— Do this —
In the listing below, find the line holding "Write part 4" and the line holding "kfk = fork.build('fork', BLK_FORK, kb, X=K.S)". Write out those two lines and all lines between, exactly, and nothing more.

— Data —
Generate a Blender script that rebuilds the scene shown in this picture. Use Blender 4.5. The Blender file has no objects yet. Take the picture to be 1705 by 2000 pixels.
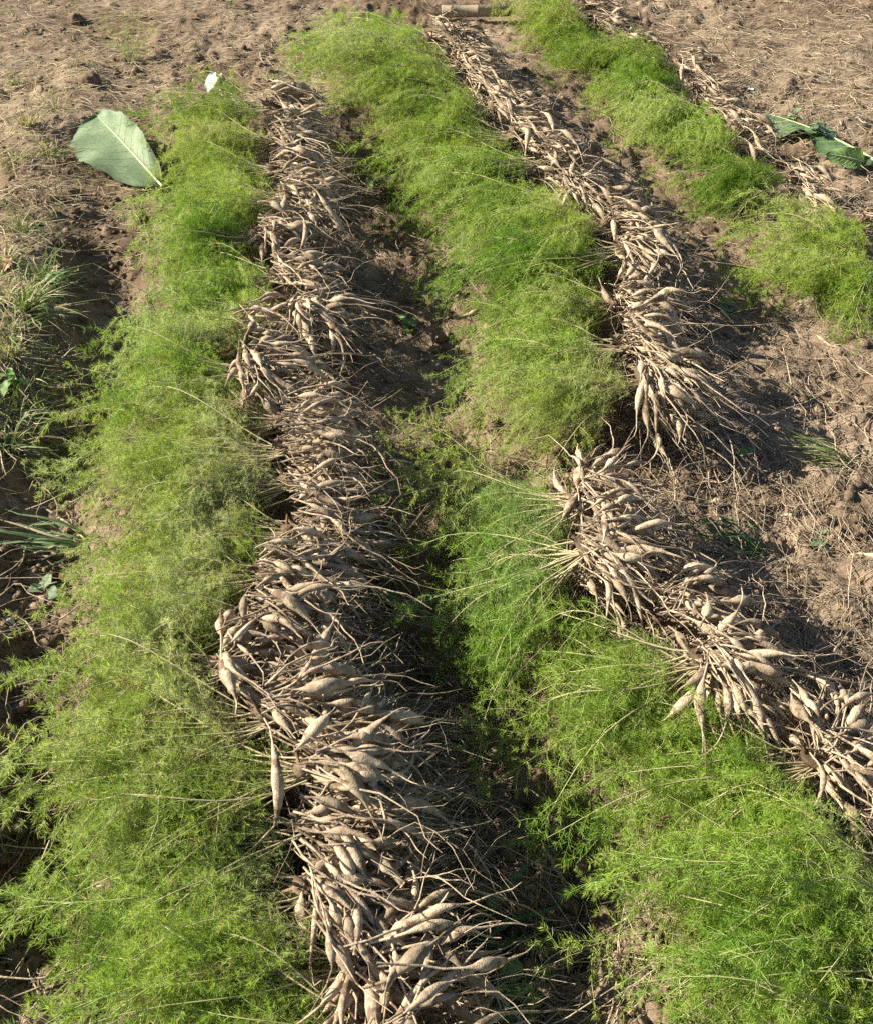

...

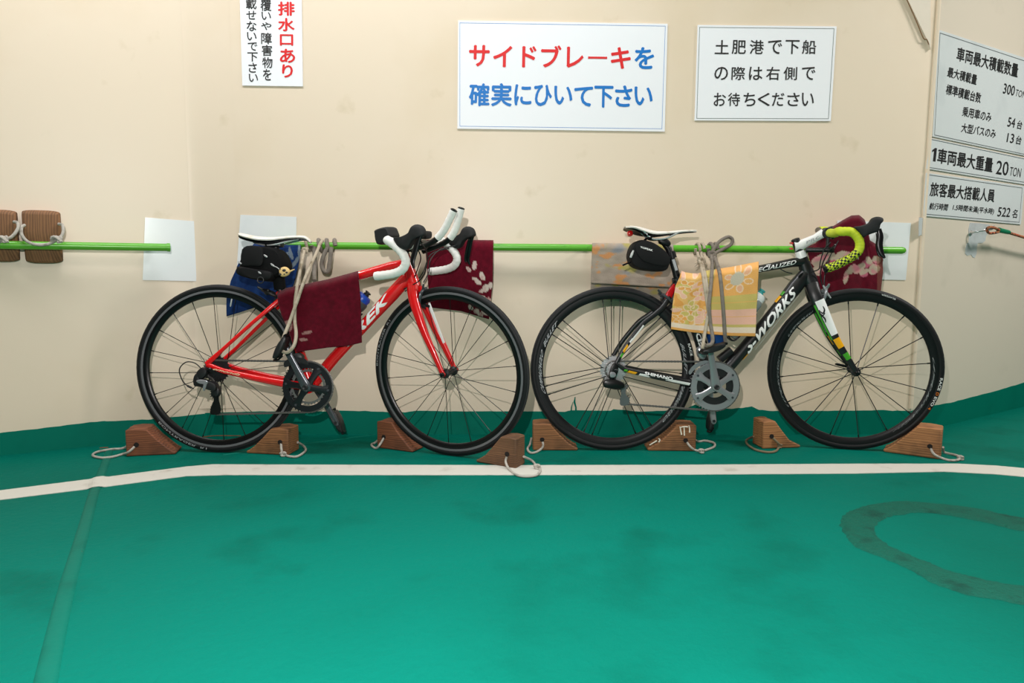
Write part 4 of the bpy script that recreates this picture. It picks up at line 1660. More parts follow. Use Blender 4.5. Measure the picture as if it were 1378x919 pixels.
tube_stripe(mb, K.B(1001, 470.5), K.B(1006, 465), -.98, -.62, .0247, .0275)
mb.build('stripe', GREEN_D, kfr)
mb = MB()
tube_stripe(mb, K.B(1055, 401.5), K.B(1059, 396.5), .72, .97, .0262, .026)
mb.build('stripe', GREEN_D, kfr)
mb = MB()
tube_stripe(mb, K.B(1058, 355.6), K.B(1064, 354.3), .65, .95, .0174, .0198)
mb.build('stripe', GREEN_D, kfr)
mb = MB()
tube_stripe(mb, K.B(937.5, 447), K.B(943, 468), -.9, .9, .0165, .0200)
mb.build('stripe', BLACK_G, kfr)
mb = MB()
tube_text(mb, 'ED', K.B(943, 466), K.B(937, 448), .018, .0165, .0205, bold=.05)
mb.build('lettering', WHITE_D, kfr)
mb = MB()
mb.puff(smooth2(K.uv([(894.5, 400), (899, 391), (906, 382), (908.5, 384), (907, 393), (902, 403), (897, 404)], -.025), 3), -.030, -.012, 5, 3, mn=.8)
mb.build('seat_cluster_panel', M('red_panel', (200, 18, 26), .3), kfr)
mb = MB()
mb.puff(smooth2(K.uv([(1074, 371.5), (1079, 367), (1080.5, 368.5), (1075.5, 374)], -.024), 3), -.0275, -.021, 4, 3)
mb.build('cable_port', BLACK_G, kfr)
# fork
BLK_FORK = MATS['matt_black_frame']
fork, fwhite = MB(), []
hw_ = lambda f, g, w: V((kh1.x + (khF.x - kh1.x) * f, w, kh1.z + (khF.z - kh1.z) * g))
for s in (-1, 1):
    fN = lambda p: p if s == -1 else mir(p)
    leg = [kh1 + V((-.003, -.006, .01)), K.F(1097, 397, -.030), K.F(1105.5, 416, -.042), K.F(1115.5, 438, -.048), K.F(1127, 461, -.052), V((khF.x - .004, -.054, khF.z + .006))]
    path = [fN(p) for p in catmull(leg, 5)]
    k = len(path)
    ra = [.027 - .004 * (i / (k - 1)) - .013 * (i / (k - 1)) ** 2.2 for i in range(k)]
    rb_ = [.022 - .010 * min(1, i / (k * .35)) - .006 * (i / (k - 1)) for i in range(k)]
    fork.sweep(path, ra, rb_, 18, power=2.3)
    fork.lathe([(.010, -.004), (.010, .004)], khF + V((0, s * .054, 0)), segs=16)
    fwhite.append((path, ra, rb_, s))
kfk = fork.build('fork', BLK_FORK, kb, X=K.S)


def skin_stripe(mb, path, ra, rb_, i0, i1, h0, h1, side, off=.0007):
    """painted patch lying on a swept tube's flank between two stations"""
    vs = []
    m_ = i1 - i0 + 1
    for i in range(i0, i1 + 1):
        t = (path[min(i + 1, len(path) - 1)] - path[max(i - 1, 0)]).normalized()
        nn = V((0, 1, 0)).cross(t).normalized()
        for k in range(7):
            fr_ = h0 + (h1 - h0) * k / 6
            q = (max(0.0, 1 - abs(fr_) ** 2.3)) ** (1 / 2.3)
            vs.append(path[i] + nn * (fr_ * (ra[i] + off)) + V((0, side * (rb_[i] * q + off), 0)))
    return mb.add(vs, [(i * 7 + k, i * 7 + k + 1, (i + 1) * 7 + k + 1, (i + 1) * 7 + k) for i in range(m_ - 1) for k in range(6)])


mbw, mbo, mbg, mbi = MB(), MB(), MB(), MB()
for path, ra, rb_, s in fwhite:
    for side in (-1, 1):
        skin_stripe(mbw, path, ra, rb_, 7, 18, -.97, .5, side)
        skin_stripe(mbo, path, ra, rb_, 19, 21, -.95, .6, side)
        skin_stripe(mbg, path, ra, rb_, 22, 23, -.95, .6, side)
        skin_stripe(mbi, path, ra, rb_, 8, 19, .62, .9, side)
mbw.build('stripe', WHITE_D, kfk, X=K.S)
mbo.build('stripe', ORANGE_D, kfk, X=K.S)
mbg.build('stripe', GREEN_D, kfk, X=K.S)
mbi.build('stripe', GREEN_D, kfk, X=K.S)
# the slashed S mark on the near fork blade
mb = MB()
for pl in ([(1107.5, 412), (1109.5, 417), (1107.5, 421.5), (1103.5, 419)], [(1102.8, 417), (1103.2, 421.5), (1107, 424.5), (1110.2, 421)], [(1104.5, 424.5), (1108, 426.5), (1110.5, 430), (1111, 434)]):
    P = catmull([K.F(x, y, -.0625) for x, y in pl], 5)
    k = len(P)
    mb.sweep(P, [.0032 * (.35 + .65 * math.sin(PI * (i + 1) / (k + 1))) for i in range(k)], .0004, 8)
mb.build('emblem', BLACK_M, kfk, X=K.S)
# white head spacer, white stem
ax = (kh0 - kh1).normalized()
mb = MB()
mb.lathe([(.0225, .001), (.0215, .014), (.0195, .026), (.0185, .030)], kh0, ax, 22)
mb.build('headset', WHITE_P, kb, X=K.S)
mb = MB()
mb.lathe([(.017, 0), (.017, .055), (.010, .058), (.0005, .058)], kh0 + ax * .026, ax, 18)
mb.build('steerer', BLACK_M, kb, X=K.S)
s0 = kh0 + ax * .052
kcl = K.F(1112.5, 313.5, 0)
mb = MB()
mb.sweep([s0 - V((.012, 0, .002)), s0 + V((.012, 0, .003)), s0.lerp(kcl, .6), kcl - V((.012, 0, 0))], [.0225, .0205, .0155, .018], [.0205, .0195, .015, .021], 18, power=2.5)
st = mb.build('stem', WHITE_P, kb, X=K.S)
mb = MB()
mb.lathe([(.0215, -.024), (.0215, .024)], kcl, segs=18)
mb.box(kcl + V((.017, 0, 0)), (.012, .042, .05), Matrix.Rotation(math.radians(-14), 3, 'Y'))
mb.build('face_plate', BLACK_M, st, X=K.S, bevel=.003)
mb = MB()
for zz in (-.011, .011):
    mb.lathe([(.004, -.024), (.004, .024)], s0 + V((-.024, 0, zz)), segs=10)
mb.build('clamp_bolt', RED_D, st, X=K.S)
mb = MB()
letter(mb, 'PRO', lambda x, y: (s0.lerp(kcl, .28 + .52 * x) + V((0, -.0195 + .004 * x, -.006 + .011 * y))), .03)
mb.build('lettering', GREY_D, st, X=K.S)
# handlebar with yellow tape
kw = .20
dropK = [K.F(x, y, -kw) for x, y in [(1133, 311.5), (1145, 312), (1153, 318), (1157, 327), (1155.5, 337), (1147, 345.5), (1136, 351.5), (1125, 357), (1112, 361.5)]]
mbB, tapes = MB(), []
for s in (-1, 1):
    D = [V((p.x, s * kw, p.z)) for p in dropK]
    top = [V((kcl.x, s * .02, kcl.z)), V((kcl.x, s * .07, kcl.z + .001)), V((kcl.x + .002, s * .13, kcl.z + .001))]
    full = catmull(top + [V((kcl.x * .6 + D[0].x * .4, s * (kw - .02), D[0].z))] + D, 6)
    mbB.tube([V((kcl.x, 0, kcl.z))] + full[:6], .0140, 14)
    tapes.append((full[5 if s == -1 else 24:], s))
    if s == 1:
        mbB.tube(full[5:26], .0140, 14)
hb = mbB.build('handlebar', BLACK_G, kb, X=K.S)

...

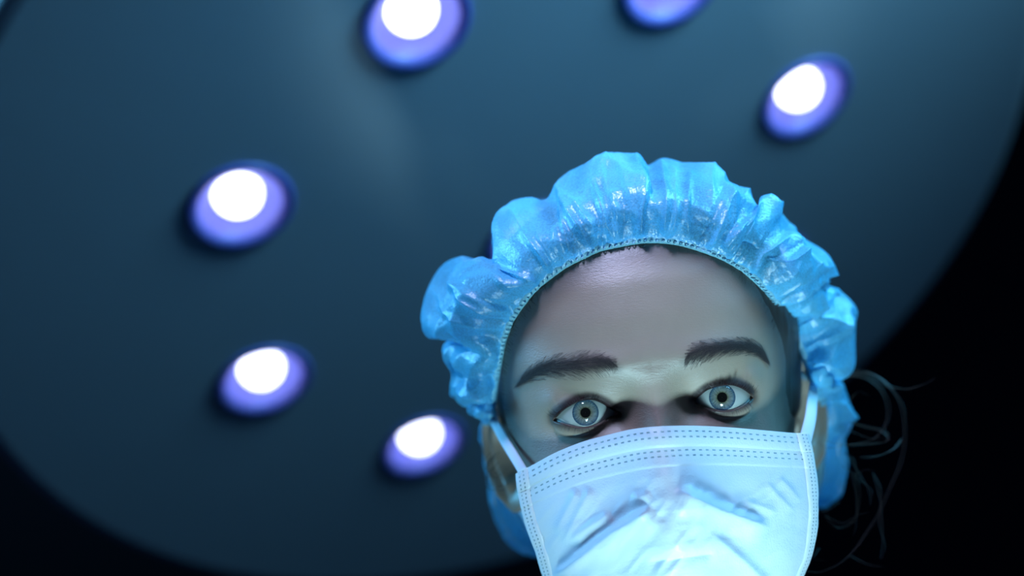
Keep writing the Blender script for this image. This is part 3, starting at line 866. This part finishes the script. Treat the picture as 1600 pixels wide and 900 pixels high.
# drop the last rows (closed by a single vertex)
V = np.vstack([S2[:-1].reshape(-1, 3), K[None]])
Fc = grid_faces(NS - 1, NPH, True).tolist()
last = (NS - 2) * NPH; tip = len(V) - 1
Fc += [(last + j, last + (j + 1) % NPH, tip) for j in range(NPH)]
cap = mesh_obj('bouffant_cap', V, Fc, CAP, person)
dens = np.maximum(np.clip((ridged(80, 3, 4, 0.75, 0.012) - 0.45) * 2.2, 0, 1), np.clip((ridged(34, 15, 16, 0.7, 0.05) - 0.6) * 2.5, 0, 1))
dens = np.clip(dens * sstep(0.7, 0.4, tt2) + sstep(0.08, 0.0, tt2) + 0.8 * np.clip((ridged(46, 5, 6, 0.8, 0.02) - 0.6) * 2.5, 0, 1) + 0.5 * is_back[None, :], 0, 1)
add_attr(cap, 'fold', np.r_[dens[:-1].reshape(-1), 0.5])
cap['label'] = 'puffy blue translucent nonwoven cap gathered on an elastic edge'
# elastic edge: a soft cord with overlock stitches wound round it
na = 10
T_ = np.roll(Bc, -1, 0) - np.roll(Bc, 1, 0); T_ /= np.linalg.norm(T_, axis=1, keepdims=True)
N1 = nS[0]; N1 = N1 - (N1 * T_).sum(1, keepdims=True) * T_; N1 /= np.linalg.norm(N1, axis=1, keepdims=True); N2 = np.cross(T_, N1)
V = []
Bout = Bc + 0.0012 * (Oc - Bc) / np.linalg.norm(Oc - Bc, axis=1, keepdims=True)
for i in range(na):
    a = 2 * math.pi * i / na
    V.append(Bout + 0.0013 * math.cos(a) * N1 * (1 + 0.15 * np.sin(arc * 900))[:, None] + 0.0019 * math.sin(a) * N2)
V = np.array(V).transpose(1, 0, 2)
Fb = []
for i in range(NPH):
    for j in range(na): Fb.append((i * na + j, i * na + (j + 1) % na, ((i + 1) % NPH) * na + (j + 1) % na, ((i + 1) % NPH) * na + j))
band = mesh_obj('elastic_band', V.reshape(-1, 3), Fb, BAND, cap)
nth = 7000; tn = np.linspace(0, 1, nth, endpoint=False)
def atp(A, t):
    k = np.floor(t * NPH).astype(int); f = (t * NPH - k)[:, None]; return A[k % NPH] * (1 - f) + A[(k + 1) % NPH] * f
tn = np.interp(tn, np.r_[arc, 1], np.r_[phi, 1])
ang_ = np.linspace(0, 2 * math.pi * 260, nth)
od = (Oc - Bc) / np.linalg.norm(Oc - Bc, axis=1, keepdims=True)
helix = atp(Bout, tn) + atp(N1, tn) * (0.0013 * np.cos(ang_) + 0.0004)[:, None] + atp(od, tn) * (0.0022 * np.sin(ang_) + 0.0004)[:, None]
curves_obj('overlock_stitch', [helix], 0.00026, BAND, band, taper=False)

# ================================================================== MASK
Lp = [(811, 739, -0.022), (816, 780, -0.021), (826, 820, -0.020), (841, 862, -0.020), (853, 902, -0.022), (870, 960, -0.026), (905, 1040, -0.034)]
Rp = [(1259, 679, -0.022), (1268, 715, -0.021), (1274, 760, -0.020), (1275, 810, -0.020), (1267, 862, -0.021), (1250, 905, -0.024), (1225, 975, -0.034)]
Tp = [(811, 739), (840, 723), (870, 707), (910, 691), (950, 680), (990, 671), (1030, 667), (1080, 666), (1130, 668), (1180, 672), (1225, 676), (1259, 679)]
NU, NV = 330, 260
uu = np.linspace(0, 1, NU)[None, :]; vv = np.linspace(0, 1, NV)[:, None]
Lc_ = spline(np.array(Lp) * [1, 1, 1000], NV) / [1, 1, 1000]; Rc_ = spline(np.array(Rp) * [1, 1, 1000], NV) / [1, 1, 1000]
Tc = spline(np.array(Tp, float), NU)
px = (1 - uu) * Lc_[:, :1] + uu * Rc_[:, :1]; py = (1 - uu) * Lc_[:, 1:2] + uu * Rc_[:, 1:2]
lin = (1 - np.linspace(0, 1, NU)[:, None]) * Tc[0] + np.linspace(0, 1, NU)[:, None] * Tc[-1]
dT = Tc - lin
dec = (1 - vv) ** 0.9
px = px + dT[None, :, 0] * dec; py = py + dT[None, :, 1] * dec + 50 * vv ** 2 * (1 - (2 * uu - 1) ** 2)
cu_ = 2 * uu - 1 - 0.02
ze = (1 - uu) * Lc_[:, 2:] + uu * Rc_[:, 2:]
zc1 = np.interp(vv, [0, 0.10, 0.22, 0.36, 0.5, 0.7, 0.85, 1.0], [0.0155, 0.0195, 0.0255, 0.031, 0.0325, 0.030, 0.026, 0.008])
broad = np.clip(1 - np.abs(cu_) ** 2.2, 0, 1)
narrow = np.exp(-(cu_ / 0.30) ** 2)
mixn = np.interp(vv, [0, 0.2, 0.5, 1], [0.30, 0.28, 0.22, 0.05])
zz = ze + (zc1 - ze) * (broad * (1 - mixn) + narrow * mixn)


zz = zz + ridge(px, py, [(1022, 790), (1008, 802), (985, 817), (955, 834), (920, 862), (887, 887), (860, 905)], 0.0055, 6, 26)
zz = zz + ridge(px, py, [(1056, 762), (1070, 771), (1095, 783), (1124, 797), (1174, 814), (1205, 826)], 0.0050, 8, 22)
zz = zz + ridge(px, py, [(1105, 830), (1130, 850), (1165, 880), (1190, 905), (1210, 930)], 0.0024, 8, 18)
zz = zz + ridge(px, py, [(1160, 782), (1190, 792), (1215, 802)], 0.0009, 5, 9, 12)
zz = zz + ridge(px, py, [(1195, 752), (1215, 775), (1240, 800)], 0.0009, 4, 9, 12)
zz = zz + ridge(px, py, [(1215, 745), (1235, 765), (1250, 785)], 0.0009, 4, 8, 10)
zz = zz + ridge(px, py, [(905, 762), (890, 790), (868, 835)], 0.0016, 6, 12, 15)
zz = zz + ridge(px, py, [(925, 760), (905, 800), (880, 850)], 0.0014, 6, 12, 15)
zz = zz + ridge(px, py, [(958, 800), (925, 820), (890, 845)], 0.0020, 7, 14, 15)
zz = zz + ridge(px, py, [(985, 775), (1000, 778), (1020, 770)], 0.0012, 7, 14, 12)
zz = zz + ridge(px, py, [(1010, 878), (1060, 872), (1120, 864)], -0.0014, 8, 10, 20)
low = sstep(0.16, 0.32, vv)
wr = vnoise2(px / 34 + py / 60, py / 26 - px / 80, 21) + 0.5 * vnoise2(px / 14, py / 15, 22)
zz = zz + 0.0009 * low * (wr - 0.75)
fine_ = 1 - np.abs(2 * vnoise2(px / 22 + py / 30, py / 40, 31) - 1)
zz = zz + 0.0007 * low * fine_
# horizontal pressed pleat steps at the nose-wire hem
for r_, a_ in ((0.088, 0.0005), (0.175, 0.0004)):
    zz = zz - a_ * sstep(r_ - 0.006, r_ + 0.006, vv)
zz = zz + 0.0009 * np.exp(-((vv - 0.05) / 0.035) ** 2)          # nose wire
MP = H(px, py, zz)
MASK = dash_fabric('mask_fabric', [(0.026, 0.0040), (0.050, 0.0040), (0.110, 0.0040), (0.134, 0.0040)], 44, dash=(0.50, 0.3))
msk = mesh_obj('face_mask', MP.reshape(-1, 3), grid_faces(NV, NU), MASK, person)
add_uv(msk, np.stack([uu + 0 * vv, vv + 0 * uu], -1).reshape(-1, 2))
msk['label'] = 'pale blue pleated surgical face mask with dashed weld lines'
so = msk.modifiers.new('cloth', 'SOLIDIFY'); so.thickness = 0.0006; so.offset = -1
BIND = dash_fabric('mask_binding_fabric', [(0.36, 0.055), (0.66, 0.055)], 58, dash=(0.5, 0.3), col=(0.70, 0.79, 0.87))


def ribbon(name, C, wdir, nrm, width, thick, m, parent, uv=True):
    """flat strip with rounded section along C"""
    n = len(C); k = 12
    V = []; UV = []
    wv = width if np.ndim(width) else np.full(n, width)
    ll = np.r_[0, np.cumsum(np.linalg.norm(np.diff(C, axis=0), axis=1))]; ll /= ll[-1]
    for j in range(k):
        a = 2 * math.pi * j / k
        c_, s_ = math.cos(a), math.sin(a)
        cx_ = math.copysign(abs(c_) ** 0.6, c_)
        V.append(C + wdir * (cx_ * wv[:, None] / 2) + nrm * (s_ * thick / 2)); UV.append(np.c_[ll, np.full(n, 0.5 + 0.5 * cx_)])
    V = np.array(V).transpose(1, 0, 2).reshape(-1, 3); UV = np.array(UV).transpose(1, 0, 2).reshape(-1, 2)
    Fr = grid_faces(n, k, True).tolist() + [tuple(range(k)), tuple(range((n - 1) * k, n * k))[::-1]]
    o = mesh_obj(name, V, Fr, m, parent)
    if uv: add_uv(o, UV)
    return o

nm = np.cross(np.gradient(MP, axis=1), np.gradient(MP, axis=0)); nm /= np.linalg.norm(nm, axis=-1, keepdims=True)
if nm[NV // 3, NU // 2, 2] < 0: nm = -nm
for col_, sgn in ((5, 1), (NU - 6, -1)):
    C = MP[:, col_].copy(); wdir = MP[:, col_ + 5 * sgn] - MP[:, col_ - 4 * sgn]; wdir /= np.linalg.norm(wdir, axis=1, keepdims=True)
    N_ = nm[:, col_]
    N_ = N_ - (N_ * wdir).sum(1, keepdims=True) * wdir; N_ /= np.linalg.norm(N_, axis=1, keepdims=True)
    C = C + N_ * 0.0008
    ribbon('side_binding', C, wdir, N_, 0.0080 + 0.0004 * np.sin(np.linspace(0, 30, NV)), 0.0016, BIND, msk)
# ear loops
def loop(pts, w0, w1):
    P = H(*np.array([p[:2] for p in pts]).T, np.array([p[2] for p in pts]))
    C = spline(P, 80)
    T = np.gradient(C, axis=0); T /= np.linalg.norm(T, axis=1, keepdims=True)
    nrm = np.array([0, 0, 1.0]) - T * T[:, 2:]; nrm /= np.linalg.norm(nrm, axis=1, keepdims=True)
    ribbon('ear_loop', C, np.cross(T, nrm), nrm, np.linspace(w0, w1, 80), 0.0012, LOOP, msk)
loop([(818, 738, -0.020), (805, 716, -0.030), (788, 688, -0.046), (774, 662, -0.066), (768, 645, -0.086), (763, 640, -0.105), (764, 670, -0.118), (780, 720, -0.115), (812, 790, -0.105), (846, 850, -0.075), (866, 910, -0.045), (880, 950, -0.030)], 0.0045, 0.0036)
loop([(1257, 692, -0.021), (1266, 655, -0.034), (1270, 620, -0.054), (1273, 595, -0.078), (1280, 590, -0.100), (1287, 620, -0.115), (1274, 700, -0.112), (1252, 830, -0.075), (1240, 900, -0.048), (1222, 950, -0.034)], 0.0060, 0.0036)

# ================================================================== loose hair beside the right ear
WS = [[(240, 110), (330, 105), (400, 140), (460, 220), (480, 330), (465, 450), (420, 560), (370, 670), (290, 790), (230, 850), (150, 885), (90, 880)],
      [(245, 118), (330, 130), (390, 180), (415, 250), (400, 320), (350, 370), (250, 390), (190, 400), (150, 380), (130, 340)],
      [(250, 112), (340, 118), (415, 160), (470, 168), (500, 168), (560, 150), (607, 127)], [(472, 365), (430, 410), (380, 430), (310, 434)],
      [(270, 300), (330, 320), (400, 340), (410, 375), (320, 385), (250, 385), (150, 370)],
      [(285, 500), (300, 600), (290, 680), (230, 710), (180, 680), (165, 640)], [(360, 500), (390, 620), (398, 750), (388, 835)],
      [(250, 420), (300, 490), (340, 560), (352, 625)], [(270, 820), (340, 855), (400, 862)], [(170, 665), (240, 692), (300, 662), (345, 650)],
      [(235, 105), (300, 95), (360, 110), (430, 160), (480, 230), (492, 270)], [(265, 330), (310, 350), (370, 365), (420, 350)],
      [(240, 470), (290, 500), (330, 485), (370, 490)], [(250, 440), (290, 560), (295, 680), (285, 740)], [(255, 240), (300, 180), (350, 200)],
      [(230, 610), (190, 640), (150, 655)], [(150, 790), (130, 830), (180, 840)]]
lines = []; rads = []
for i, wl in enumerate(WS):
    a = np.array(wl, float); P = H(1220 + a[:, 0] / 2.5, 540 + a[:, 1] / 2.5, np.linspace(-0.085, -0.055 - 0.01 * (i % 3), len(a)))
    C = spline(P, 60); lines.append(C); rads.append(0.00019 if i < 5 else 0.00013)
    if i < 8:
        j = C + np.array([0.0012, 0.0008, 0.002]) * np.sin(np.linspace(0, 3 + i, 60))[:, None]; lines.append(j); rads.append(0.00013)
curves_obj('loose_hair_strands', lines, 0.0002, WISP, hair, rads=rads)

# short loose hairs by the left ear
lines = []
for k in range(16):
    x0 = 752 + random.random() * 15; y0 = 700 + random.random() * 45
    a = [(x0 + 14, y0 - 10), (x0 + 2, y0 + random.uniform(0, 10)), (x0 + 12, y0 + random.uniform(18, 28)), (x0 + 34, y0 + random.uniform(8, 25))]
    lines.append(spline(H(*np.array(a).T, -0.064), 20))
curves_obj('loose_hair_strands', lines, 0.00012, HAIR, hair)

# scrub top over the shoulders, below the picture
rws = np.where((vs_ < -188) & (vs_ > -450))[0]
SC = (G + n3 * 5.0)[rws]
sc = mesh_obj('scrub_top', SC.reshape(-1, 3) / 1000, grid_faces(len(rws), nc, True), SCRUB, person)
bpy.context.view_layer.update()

— Solved exercise —
Write part 4 of the bpy script that recreates this picture. It picks up at line 1660. More parts follow. Use Blender 4.5. Measure the picture as if it were 1378x919 pixels.
tube_stripe(mb, K.B(1001, 470.5), K.B(1006, 465), -.98, -.62, .0247, .0275)
mb.build('stripe', GREEN_D, kfr)
mb = MB()
tube_stripe(mb, K.B(1055, 401.5), K.B(1059, 396.5), .72, .97, .0262, .026)
mb.build('stripe', GREEN_D, kfr)
mb = MB()
tube_stripe(mb, K.B(1058, 355.6), K.B(1064, 354.3), .65, .95, .0174, .0198)
mb.build('stripe', GREEN_D, kfr)
mb = MB()
tube_stripe(mb, K.B(937.5, 447), K.B(943, 468), -.9, .9, .0165, .0200)
mb.build('stripe', BLACK_G, kfr)
mb = MB()
tube_text(mb, 'ED', K.B(943, 466), K.B(937, 448), .018, .0165, .0205, bold=.05)
mb.build('lettering', WHITE_D, kfr)
mb = MB()
mb.puff(smooth2(K.uv([(894.5, 400), (899, 391), (906, 382), (908.5, 384), (907, 393), (902, 403), (897, 404)], -.025), 3), -.030, -.012, 5, 3, mn=.8)
mb.build('seat_cluster_panel', M('red_panel', (200, 18, 26), .3), kfr)
mb = MB()
mb.puff(smooth2(K.uv([(1074, 371.5), (1079, 367), (1080.5, 368.5), (1075.5, 374)], -.024), 3), -.0275, -.021, 4, 3)
mb.build('cable_port', BLACK_G, kfr)
# fork
BLK_FORK = MATS['matt_black_frame']
fork, fwhite = MB(), []
hw_ = lambda f, g, w: V((kh1.x + (khF.x - kh1.x) * f, w, kh1.z + (khF.z - kh1.z) * g))
for s in (-1, 1):
    fN = lambda p: p if s == -1 else mir(p)
    leg = [kh1 + V((-.003, -.006, .01)), K.F(1097, 397, -.030), K.F(1105.5, 416, -.042), K.F(1115.5, 438, -.048), K.F(1127, 461, -.052), V((khF.x - .004, -.054, khF.z + .006))]
    path = [fN(p) for p in catmull(leg, 5)]
    k = len(path)
    ra = [.027 - .004 * (i / (k - 1)) - .013 * (i / (k - 1)) ** 2.2 for i in range(k)]
    rb_ = [.022 - .010 * min(1, i / (k * .35)) - .006 * (i / (k - 1)) for i in range(k)]
    fork.sweep(path, ra, rb_, 18, power=2.3)
    fork.lathe([(.010, -.004), (.010, .004)], khF + V((0, s * .054, 0)), segs=16)
    fwhite.append((path, ra, rb_, s))
kfk = fork.build('fork', BLK_FORK, kb, X=K.S)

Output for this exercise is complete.